J’ai réa­li­sé éga­le­ment avec un ami, un tra­vail pour la ville de Tour­nai qui était consi­dé­ré comme un tra­vail d’utilité publique. Il s’agissait de pou­belles de tri sélec­tif que l’on avait fabri­qué avec des maté­riaux de récu­pé­ra­tion et cela a fonc­tion­né pas mal. Les gens venaient y dépo­ser la col­lecte des déchets, le verre, le PVC, le papier car­ton en notre pré­sence avec nos maté­riaux, nos ins­tal­la­tions envi­ron­ne­men­tales.

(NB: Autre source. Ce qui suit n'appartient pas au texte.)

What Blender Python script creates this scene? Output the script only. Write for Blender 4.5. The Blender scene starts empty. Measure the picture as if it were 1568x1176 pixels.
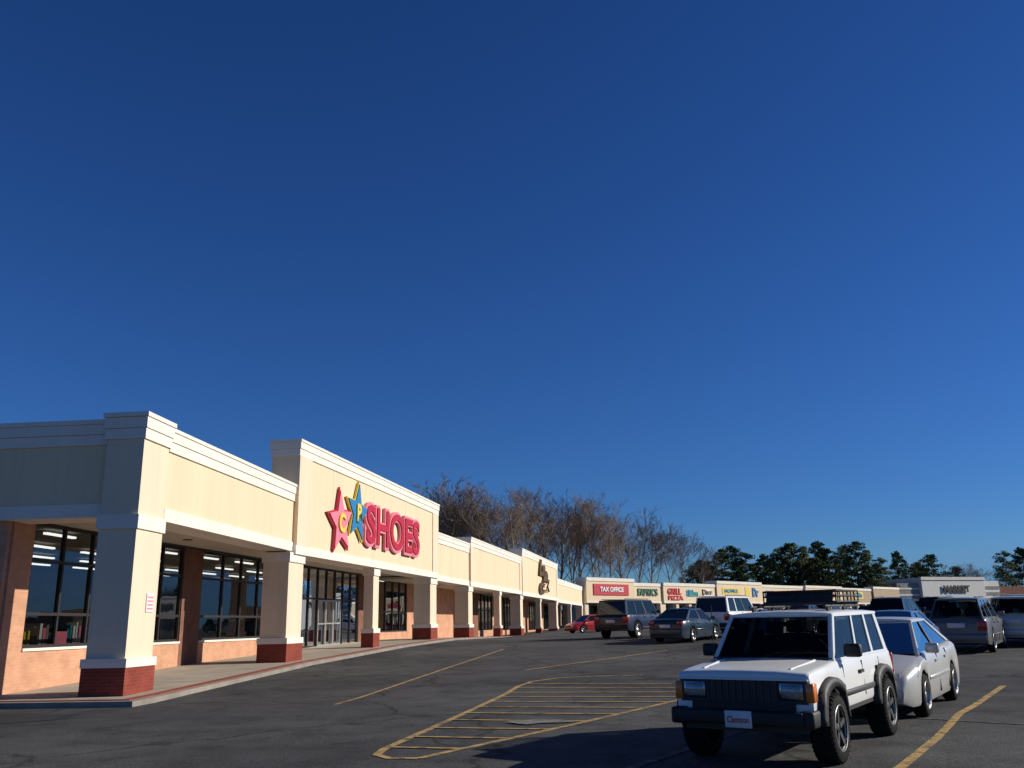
import bpy, math, random, bmesh
from mathutils import Vector, Matrix
random.seed(7)
sc=bpy.context.scene
col=sc.collection
# ------------------------------------------------------------ materials
def newmat(name):
    m=bpy.data.materials.new(name); m.use_nodes=True
    nt=m.node_tree
    return m,nt,nt.nodes['Principled BSDF']
def ramp(nt,fac,stops):
    r=nt.nodes.new('ShaderNodeValToRGB')
    el=r.color_ramp.elements
    while len(el)<len(stops): el.new(0.5)
    for e,(p,c) in zip(el,stops):
        e.position=p; e.color=(c[0],c[1],c[2],1) if hasattr(c,'__len__') else (c,c,c,1)
    nt.links.new(fac,r.inputs[0]); return r.outputs[0]
def pos(nt):
    return nt.nodes.new('ShaderNodeNewGeometry').outputs['Position']
def noise(nt,vec,scale,detail=4,rough=.55):
    n=nt.nodes.new('ShaderNodeTexNoise'); n.inputs['Scale'].default_value=scale
    n.inputs['Detail'].default_value=detail; n.inputs['Roughness'].default_value=rough
    nt.links.new(vec,n.inputs['Vector']); return n.outputs[0]
def mixc(nt,fac,a,b,blend='MIX'):
    m=nt.nodes.new('ShaderNodeMix'); m.data_type='RGBA'; m.blend_type=blend
    for s,v in ((m.inputs[0],fac),(m.inputs[6],a),(m.inputs[7],b)):
        if hasattr(v,'links') : nt.links.new(v,s)
        elif hasattr(v,'__len__'): s.default_value=(v[0],v[1],v[2],1)
        else: s.default_value=v
    return m.outputs[2]
def bump(nt,h,bs,strength=.3,dist=.02):
    b=nt.nodes.new('ShaderNodeBump'); b.inputs['Strength'].default_value=strength; b.inputs['Distance'].default_value=dist
    nt.links.new(h,b.inputs['Height']); nt.links.new(b.outputs[0],bs.inputs['Normal'])
def simple(name,c,rough=.7,metal=0,var=.12,scale=3,coat=0,bmp=0,emis=0):
    m,nt,b=newmat(name)
    p=pos(nt); n=noise(nt,p,scale)
    f=ramp(nt,n,[(.3,[x*(1-var) for x in c]),(.7,[min(1,x*(1+var)) for x in c])])
    nt.links.new(f,b.inputs['Base Color'])
    b.inputs['Roughness'].default_value=rough; b.inputs['Metallic'].default_value=metal
    b.inputs['Coat Weight'].default_value=coat
    if rough>=.8: b.inputs['Specular IOR Level'].default_value=.15
    if bmp: bump(nt,noise(nt,p,40,3),b,bmp,.01)
    if emis:
        b.inputs['Emission Color'].default_value=(*c,1); b.inputs['Emission Strength'].default_value=emis
    return m
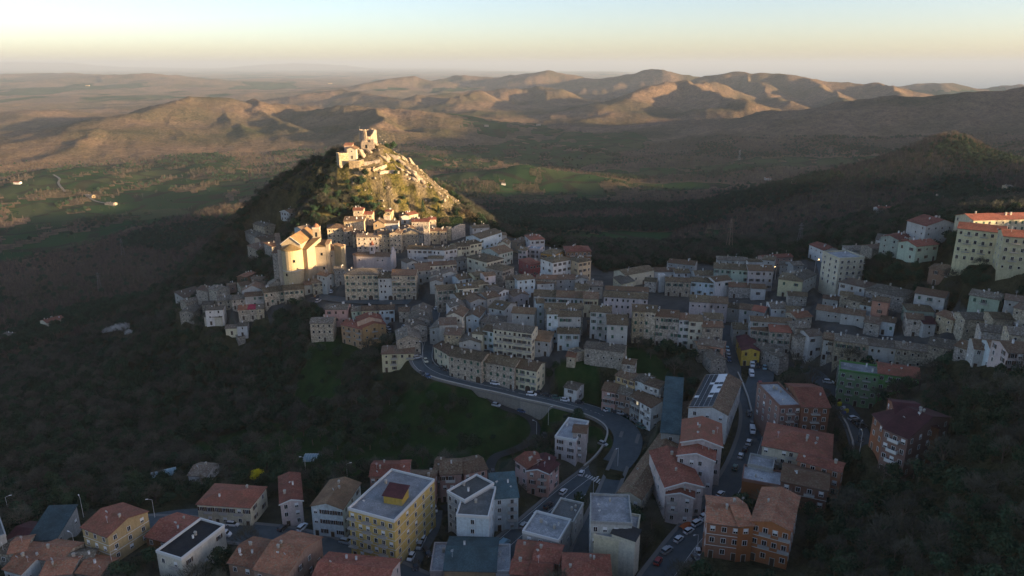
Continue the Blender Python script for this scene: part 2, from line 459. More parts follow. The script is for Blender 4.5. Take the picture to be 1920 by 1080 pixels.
def hit(px, py, lift=0.0):
    d = ray(px, py)
    t0 = 60 / d.y; prev = None; t = t0
    while t * d.y < 60000:
        f = CZ + d.z * t - gz(d.x * t, d.y * t) - lift
        if f < 0 and prev is not None:
            t1, f1 = prev
            for _ in range(8):
                tm = (t + t1) / 2
                fm_ = CZ + d.z * tm - gz(d.x * tm, d.y * tm) - lift
                if fm_ < 0: t = tm
                else: t1 = tm
            return Vector((0, 0, CZ)) + d * t
        prev = (t, f); t *= 1.012
    return pt_z(px, py, -150)

# ------------------------------------------------------------------ node material helper
def new_mat(name):
    m = bpy.data.materials.new(name); m.use_nodes = True
    nt = m.node_tree; nt.nodes.clear()
    out = nt.nodes.new('ShaderNodeOutputMaterial'); b = nt.nodes.new('ShaderNodeBsdfPrincipled')
    nt.links.new(b.outputs[0], out.inputs[0])
    b.inputs['Roughness'].default_value = .85
    b.inputs['Specular IOR Level'].default_value = .25
    return m, nt, b
def N(nt, t, **kw):
    n = nt.nodes.new(t)
    for k, v in kw.items():
        if k.startswith('i_'):
            key = k[2:]; n.inputs[int(key) if key.isdigit() else key.replace('_', ' ')].default_value = v
        else: setattr(n, k, v)
    return n
def mixc(nt, fac, a, b, bt='MIX'):
    n = nt.nodes.new('ShaderNodeMix'); n.data_type = 'RGBA'; n.blend_type = bt
    for sock, v in ((n.inputs[0], fac), (n.inputs[6], a), (n.inputs[7], b)):
        if isinstance(v, bpy.types.NodeSocket): nt.links.new(v, sock)
        elif isinstance(v, (int, float)): sock.default_value = v
        else: sock.default_value = (*v, 1)
    return n.outputs[2]
def ramp(nt, src, stops):
    n = nt.nodes.new('ShaderNodeValToRGB'); nt.links.new(src, n.inputs[0])
    e = n.color_ramp.elements
    e[0].position, e[1].position = stops[0][0], stops[-1][0]
    for p, c in stops[1:-1]: e.new(p)
    for k, (p, c) in enumerate(stops):
        e[k].position = p; e[k].color = (*c, 1) if not isinstance(c, (int, float)) else (c, c, c, 1)
    return n.outputs[0]
def noise(nt, vec, scale, detail=4, rough=.55):
    n = N(nt, 'ShaderNodeTexNoise', i_Scale=scale, i_Detail=detail, i_Roughness=rough)
    nt.links.new(vec, n.inputs['Vector']); return n.outputs['Fac']

m, nt, b = new_mat('ground')
geo = N(nt, 'ShaderNodeNewGeometry').outputs['Position']
att = N(nt, 'ShaderNodeAttribute', attribute_name='cover')
sep = N(nt, 'ShaderNodeSeparateColor'); nt.links.new(att.outputs['Color'], sep.inputs[0])
n1 = noise(nt, geo, .02, 6); n2 = noise(nt, geo, .12, 5, .7); n3 = noise(nt, geo, .006, 4)
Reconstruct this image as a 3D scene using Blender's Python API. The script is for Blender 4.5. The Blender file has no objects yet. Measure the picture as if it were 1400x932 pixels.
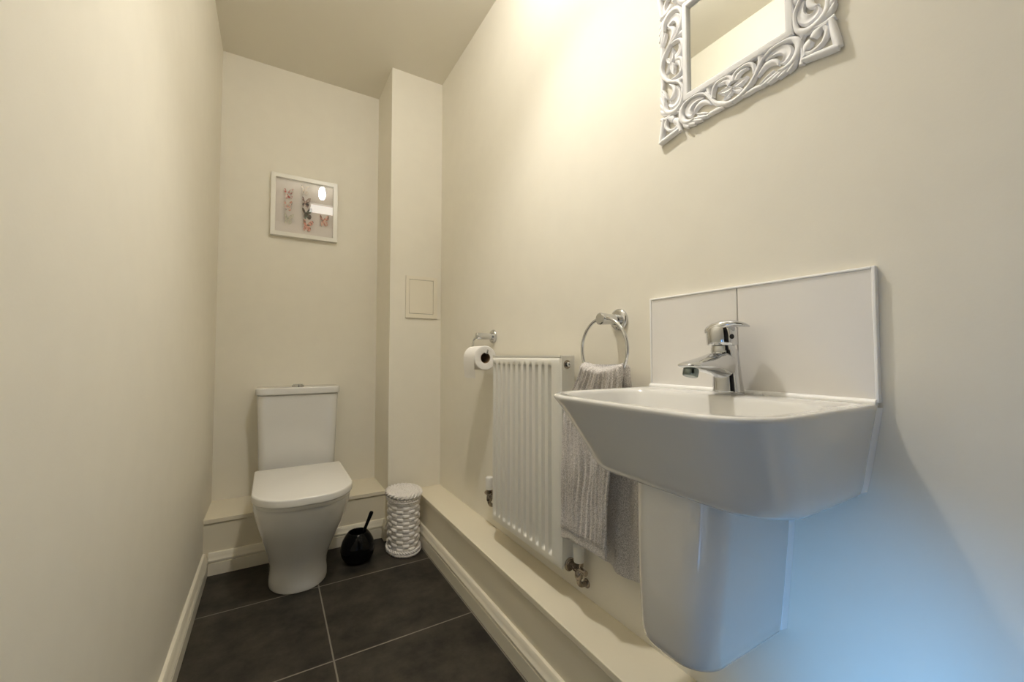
import bpy, bmesh, math, random
from mathutils import Vector, Matrix, noise
random.seed(7)
C = bpy.context.scene.collection
PI = math.pi
W = 0.77          # right wall
XL = -0.228       # left wall
YB = 2.345        # far wall
YC = 2.045        # face of the boxed-in corner
XC = 0.502        # side of the boxed-in corner
ZC = 2.361        # ceiling
YN = -0.42        # wall behind the camera
CAM = 0.895

# ------------------------------------------------------------------ materials
def new_mat(name):
    m = bpy.data.materials.new(name); m.use_nodes = True
    nt = m.node_tree; b = nt.nodes['Principled BSDF']
    return m, nt, b
def add_bump(nt, b, scale, strength, dist=0.001, detail=3.0, typ='NOISE'):
    tc = nt.nodes.new('ShaderNodeTexCoord')
    n = nt.nodes.new('ShaderNodeTexNoise'); n.inputs['Scale'].default_value = scale; n.inputs['Detail'].default_value = detail
    bp = nt.nodes.new('ShaderNodeBump'); bp.inputs['Strength'].default_value = strength; bp.inputs['Distance'].default_value = dist
    nt.links.new(tc.outputs['Object'], n.inputs['Vector'])
    nt.links.new(n.outputs['Fac'], bp.inputs['Height']); nt.links.new(bp.outputs['Normal'], b.inputs['Normal'])
    return tc, n, bp
def plain(name, col, rough=0.5, metal=0.0, coat=0.0, bump=None, spec=0.5, var=0.0, ior=None):
    m, nt, b = new_mat(name)
    b.inputs['Base Color'].default_value = (*col, 1); b.inputs['Roughness'].default_value = rough
    b.inputs['Metallic'].default_value = metal; b.inputs['Coat Weight'].default_value = coat
    b.inputs['Specular IOR Level'].default_value = spec
    if ior: b.inputs['IOR'].default_value = ior
    if bump: add_bump(nt, b, *bump)
    if var:
        tc = nt.nodes.new('ShaderNodeTexCoord')
        n = nt.nodes.new('ShaderNodeTexNoise'); n.inputs['Scale'].default_value = 14; n.inputs['Detail'].default_value = 6
        r = nt.nodes.new('ShaderNodeValToRGB')
        r.color_ramp.elements[0].position = .3; r.color_ramp.elements[1].position = .7
        r.color_ramp.elements[0].color = (*[c*(1-var) for c in col], 1); r.color_ramp.elements[1].color = (*[min(1, c*(1+var)) for c in col], 1)
        nt.links.new(tc.outputs['Object'], n.inputs['Vector']); nt.links.new(n.outputs['Fac'], r.inputs['Fac'])
        nt.links.new(r.outputs['Color'], b.inputs['Base Color'])
    return m
M_wall = plain('wall_paint', (.80, .765, .675), .55, bump=(190, .22, .0006), spec=.35, var=.012)
M_ceil = plain('ceiling_paint', (.77, .735, .65), .8, bump=(150, .15, .0006), spec=.2)
M_wood = plain('satin_wood_paint', (.80, .75, .63), .32, bump=(60, .1, .0004), spec=.5)
M_ledge = plain('ledge_paint', (.78, .72, .58), .5, bump=(110, .2, .0005), spec=.35)
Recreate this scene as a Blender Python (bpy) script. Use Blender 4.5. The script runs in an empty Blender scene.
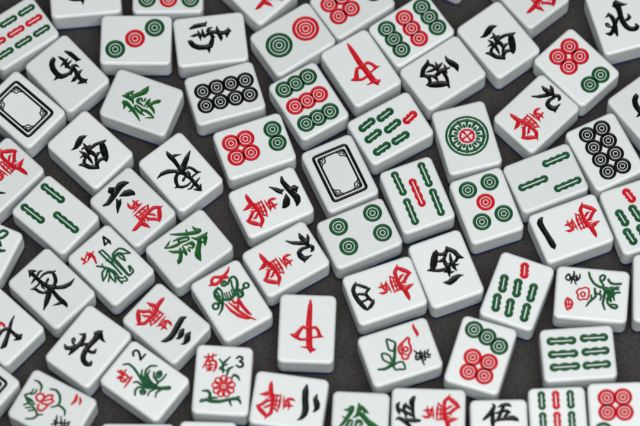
import bpy, bmesh, math, json
import numpy as np
from mathutils import Vector, Matrix
from mathutils.geometry import delaunay_2d_cdt

scene = bpy.context.scene
C = scene.collection
S = 0.026                       # metres per tile width: everything below is drawn in tile widths
LEN, HGT = 1.29733, 0.60260             # tile length and thickness, in tile widths

# ---------------------------------------------------------------- camera
F_PX, PITCH, DIST, ROLL = 3645.57995, 1.18001, 65.13647, -0.02682
cam_data = bpy.data.cameras.new('camera')
cam = bpy.data.objects.new('camera', cam_data)
C.objects.link(cam)
fw = Vector((0, math.cos(PITCH), -math.sin(PITCH)))
rt = Vector((1, 0, 0))
up = rt.cross(fw)
rt2 = rt * math.cos(ROLL) + up * math.sin(ROLL)
up2 = -rt * math.sin(ROLL) + up * math.cos(ROLL)
m = Matrix((rt2, up2, -fw)).transposed().to_4x4()
m.translation = Vector((0, -DIST * math.cos(PITCH), DIST * math.sin(PITCH) + HGT)) * S
cam.matrix_world = m
cam_data.sensor_width = 36.0
cam_data.lens = F_PX * 36.0 / 640.0
cam_data.clip_start = 0.05
cam_data.clip_end = 60.0
cam_data.dof.use_dof = True
cam_data.dof.focus_distance = (DIST + 0.35) * S
cam_data.dof.aperture_fstop = 5.0
cam_data.dof.aperture_blades = 9
scene.camera = cam

# ---------------------------------------------------------------- world, lamps, exposure
world = bpy.data.worlds.new('World')
scene.world = world
world.use_nodes = True
bg = world.node_tree.nodes['Background']
bg.inputs['Color'].default_value = (0.88, 1.0, 0.96, 1)
bg.inputs['Strength'].default_value = 0.015

def area(name, loc, target, size, watts, colour):
    d = bpy.data.lights.new(name, 'AREA')
    d.shape = 'DISK'
    d.size = size
    d.energy = watts
    d.color = colour
    o = bpy.data.objects.new(name, d)
    C.objects.link(o)
    o.location = loc
    o.rotation_euler = (Vector(target) - Vector(loc)).to_track_quat('-Z', 'Y').to_euler()
    return o
area('key_lamp', (0.12, -0.30, 0.92), (0.03, -0.03, 0.0), 1.15, 14.3, (1.0, 0.995, 0.985))
area('fill_lamp', (-0.5, 0.75, 0.9), (0.0, 0.0, 0.0), 0.7, 0.6, (0.95, 0.98, 1.0))

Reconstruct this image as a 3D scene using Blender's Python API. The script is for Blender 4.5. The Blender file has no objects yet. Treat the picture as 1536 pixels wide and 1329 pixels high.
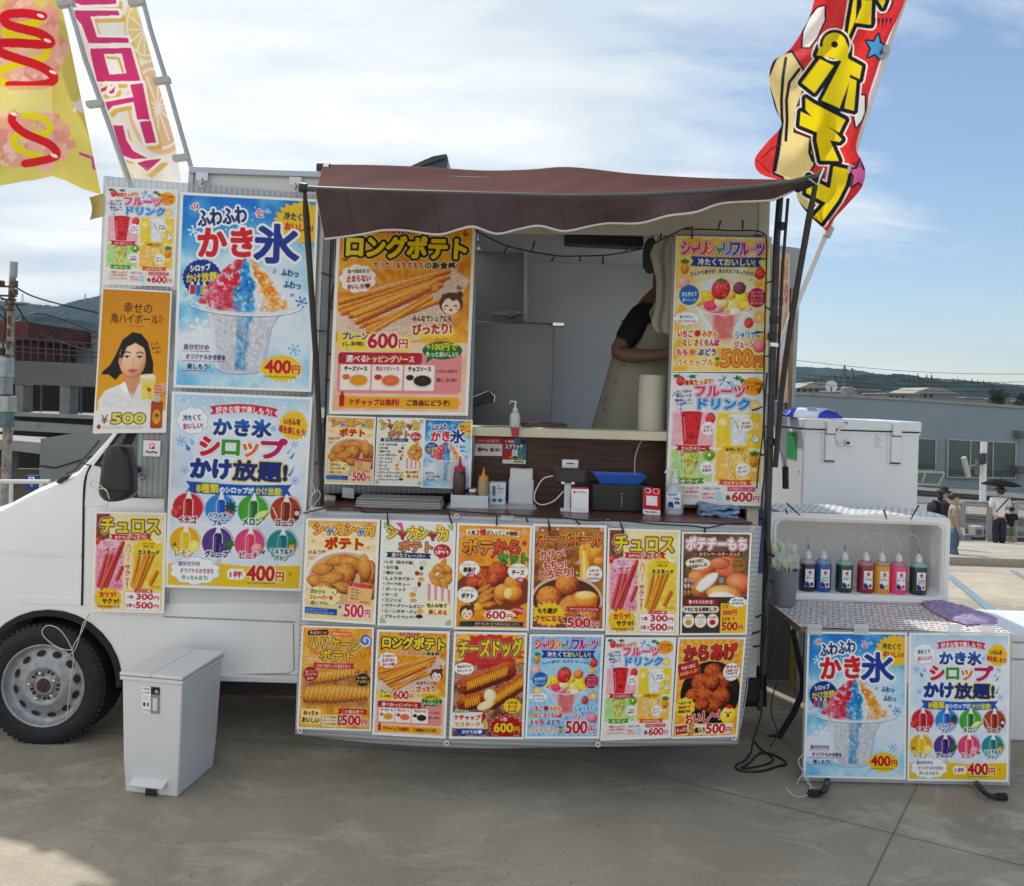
import bpy, math, random
import numpy as np
from mathutils import Vector, Matrix

# ------------------------------------------------------------------ camera, world, sun, exposure
SC = bpy.context.scene
COL = SC.collection
FPX, PY0, ROLL, CZ = 1100.0, 595.0, 0.032, 1.765      # focal length in photo pixels, horizon row, camera roll, eye height
CR, SR = math.cos(ROLL), math.sin(ROLL)
cam_d = bpy.data.cameras.new('camera')
cam = bpy.data.objects.new('camera',cam_d); COL.objects.link(cam)
cam_d.sensor_width = 36.0; cam_d.lens = 36.0 * FPX / 1536.0
cam_d.shift_y = -(664.5-PY0) / 1536.0
cam_d.clip_start = 0.05; cam_d.clip_end = 20000
cam.matrix_world = Matrix(((CR,-SR,0,0),(0,0,-1,0),(SR,CR,0,CZ),(0,0,0,1)))
SC.camera = cam

SUN_EL, SUN_AZ = math.radians(54), math.radians(-29)     # azimuth from +Y, negative = towards -X
sdir = Vector((math.sin(SUN_AZ)*math.cos(SUN_EL),math.cos(SUN_AZ)*math.cos(SUN_EL),math.sin(SUN_EL)))
sl = bpy.data.lights.new('sun','SUN'); sl.energy = 2.4; sl.angle = math.radians(1.5); sl.color = (1.0,0.95,0.87)
so = bpy.data.objects.new('sun',sl); COL.objects.link(so)
so.rotation_euler = sdir.to_track_quat('Z','Y').to_euler()

world = bpy.data.worlds.new('World'); SC.world = world; world.use_nodes = True
wt = world.node_tree; wt.nodes.clear()
def wn(t,**k):
 n = wt.nodes.new(t)
 for a, b in k.items(): setattr(n,a,b)
 return n
def wl(a,b): wt.links.new(a,b)
sky = wn('ShaderNodeTexSky',sky_type='NISHITA',sun_disc=False,sun_elevation=SUN_EL,sun_rotation=SUN_AZ)
sky.air_density = 1.2; sky.dust_density = 0.3; sky.ozone_density = 3.0
bg1 = wn('ShaderNodeBackground'); bg1.inputs[1].default_value = 0.085
bg2 = wn('ShaderNodeBackground'); bg2.inputs[1].default_value = 1.0
wo = wn('ShaderNodeOutputWorld'); wm = wn('ShaderNodeMixShader')
tc = wn('ShaderNodeTexCoord'); sep = wn('ShaderNodeSeparateXYZ'); wl(tc.outputs['Generated'],sep.inputs[0])
def wmath(op,a,b=None,c=None,clamp=False):
 n = wn('ShaderNodeMath',operation=op); n.use_clamp = clamp
 for i, v in enumerate((a,b,c)):
  if v is None: continue
  if isinstance(v,(int,float)): n.inputs[i].default_value = v
  else: wl(v,n.inputs[i])
 return n.outputs[0]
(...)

Pour la cir­cons­tance on avait même fabri­qué nos char­rettes, nous étions avec nos vélos. Ce fut un chouette moment de par­tage d’idées avec les gens.

Tes projets futurs ?

Dans un futur proche, je par­ti­cipe au fes­ti­val Visueel au Centre cultu­rel de Ber­chem-Sainte-Agathe les 2 et 3 juin pro­chains où je monte une ins­tal­la­tion « vidéo dans la camion­nette », ce sont des actions répa­ra­tions » réa­li­sées dans dif­fé­rentes villes. Puis, en com­pa­gnie de Gaë­tan Koch et Pris­cil­lia Bec­ca­ri, nous allons nous atte­ler à la réa­li­sa­tion d’une œuvre monu­men­tale, en accord avec la Ville de Tour­nai et de quelques d’agriculteurs. C’est pré­vu pour le 2 juillet 2012, on pour­ra la décou­vrir du som­met du Mont Saint-Aubert ou d’un héli­co­ptère. Pour la même occa­sion, nous avons aus­si pour pro­jet d’échafauder une ins­tal­la­tion impo­sante sur le toit de la Mai­son de la culture.